[Start of Data block]
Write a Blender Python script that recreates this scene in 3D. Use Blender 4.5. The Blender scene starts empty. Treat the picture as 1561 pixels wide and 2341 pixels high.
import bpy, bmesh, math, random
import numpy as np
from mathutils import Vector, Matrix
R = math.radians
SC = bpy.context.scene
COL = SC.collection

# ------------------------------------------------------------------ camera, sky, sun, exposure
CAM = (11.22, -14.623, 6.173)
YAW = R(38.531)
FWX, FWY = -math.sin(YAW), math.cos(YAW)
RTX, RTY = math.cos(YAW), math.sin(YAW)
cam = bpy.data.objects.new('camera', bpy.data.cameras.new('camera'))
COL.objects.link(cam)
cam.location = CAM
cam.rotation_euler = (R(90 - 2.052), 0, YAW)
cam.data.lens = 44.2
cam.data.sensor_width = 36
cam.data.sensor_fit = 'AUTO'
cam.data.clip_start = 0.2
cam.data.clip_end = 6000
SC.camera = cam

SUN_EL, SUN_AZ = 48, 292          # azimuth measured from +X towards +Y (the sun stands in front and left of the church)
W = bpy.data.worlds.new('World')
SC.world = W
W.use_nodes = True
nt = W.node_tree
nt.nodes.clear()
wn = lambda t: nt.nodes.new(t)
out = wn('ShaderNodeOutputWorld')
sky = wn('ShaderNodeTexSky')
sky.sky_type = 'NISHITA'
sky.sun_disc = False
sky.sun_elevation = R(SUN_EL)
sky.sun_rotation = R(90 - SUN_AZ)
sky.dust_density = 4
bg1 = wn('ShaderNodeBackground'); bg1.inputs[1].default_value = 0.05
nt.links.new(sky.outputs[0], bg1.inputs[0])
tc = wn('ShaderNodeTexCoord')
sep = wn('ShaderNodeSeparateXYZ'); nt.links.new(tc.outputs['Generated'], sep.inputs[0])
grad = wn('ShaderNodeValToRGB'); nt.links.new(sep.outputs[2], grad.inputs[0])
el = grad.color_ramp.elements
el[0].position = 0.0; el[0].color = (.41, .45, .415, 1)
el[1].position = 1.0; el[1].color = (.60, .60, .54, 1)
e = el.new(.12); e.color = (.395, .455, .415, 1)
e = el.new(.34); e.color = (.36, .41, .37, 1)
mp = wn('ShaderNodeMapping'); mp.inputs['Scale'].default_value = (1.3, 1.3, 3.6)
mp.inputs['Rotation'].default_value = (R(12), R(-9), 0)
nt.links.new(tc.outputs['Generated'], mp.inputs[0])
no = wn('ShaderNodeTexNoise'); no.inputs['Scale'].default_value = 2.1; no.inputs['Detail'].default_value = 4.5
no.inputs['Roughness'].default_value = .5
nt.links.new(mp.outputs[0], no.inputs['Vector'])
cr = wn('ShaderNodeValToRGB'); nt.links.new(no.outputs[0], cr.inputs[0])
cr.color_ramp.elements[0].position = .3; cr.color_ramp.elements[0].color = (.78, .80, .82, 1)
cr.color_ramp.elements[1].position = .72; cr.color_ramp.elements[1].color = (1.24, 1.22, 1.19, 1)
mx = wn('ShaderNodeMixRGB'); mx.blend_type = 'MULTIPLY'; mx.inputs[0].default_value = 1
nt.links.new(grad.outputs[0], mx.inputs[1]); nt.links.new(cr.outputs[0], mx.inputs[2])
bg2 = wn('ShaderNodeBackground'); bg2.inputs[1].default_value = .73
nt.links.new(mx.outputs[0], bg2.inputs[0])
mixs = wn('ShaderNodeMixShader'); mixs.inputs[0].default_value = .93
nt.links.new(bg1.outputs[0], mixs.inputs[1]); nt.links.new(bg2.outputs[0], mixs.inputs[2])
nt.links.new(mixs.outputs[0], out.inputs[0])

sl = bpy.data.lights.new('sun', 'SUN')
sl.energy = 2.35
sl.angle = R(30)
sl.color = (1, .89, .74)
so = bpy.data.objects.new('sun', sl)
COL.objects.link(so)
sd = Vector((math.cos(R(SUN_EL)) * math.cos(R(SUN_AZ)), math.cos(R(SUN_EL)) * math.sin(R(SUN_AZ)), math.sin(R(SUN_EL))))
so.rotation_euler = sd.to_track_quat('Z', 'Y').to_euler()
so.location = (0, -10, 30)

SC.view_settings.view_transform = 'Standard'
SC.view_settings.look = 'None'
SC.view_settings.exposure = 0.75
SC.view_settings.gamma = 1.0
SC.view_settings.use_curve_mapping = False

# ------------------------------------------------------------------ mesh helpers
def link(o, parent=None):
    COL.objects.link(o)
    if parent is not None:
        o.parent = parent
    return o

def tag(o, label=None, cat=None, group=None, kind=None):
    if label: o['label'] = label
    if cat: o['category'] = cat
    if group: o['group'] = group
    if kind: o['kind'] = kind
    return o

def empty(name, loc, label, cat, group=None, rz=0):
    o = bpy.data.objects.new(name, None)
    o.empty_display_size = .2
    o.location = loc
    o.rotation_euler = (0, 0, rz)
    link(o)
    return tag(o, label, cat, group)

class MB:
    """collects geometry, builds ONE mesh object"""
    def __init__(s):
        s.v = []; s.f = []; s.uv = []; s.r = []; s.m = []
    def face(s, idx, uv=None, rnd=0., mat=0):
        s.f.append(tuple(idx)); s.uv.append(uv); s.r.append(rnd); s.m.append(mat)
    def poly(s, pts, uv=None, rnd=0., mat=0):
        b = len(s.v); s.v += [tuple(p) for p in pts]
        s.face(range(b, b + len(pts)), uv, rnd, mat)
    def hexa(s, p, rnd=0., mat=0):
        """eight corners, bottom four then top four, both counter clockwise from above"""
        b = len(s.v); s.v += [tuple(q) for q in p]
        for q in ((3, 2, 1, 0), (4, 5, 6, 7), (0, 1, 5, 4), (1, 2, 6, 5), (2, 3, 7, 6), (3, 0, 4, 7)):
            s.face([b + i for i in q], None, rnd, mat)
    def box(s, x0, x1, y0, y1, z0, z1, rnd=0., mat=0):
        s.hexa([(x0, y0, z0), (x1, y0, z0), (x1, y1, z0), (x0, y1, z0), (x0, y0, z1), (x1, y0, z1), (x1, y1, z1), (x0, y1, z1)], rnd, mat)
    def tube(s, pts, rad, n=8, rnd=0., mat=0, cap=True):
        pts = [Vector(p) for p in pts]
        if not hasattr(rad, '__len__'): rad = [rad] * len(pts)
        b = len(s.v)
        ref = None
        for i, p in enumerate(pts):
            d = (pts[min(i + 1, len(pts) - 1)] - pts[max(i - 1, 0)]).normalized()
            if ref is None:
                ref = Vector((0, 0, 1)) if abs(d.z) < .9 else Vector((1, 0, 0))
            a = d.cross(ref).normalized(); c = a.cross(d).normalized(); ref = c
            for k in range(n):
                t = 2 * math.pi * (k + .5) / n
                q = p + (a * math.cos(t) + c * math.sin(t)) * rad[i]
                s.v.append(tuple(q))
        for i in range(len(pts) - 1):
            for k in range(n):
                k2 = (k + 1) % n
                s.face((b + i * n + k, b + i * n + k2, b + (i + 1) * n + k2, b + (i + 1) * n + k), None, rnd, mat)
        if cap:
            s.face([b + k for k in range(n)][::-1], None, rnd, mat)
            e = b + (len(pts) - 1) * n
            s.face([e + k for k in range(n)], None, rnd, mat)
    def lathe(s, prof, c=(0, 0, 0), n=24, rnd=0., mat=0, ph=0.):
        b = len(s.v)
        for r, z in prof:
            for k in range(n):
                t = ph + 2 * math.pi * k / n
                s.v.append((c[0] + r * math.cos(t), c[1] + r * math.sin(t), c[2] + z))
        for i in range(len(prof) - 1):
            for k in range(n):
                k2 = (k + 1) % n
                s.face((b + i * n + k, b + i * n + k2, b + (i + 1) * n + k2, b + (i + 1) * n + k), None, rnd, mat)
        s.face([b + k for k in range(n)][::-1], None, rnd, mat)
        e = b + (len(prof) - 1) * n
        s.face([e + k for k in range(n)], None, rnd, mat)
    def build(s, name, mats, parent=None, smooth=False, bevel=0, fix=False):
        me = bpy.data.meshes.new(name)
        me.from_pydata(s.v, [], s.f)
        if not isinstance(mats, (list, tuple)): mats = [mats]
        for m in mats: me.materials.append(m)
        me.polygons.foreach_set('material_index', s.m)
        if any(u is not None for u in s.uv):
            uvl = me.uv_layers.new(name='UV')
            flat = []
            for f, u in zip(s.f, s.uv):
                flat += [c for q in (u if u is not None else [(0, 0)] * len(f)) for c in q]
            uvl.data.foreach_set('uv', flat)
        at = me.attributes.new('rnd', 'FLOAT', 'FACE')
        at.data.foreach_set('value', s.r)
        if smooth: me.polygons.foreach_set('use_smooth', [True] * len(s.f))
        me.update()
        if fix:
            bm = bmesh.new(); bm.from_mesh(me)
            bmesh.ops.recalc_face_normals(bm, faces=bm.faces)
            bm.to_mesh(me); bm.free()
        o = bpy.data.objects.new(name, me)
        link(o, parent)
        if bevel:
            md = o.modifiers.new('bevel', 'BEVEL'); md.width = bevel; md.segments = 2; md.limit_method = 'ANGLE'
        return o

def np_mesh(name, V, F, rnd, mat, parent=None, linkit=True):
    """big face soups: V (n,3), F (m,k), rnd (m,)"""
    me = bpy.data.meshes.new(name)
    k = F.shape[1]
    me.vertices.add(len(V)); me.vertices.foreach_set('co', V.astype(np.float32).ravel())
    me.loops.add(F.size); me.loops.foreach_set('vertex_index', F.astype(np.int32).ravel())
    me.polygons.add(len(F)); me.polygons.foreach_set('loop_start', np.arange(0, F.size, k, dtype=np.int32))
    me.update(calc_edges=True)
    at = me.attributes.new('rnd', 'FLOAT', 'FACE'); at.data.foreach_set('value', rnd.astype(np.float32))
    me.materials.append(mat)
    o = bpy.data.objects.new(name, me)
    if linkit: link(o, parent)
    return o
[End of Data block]
◆ To do: Copy, please, exactly the lines that start at the first line of the data and end at the line containing "COL = SC.collection", both kept and no others.

◆ Finished answer:
Write a Blender Python script that recreates this scene in 3D. Use Blender 4.5. The Blender scene starts empty. Treat the picture as 1561 pixels wide and 2341 pixels high.
import bpy, bmesh, math, random
import numpy as np
from mathutils import Vector, Matrix
R = math.radians
SC = bpy.context.scene
COL = SC.collection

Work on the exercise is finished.